Thu 23rd Oct, 2008, Van Gogh

Vincent: October 23, 1888


“Paul Gauguin (Man in a Red Beret)”, December 1888

Vincent has a guest, Paul Gauguin, who he knows from Paris. They met last autumn and Vincent’s been begging him to come and help him launch his Studio of the South. Paul is quite a character, full of stories of his travels.

He grew up in Peru and has been to the Caribbean. He was in the merchant marine and worked as a stockbroker before he decided to become an artist, rather late in life, just like Vincent.

They get along famously, even when they argue about the “right” way to paint. Full of theories, both of them. Gauguin wants poor old Vincent to try working from memory instead of always having a life subject or a model in front of him. Maybe Vincent doesn’t have the same kind of memories as Paul.

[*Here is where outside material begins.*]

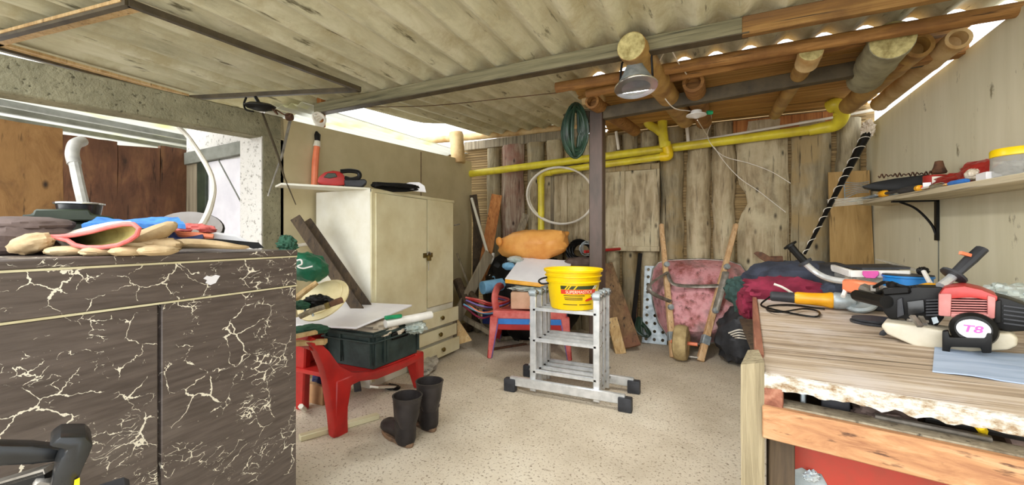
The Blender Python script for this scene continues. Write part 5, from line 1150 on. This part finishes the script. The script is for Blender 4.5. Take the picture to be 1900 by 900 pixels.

“Twelve Sunflowers in a Vase”, December 1888


“Red Vineyards of Arles”

Van Gogh is remembered with sympathy as having sold only one painting during his lifetime, and it’s widely believed that that painting was “The Red Vineyards”. This was among the works he contributed to the 1890 exhibition staged by the Belgian avant-garde group Les Vingt in Brussels, where it was purchased for 400 francs by the host group’s own Anna Boch, the sister of Vincent’s painter friend Eugène Boch, whom he had depicted in “Le Peintre aux Étoiles” two years earlier.

It has been noted, however, that Theo Van Gogh was informed in late 1888 that a London art dealer had sold one of Vincent’s self-portraits, although this sale has never been corroborated. Another art expert has also suggested that “The Red Vineyard” was not sold until the year after Van Gogh’s death.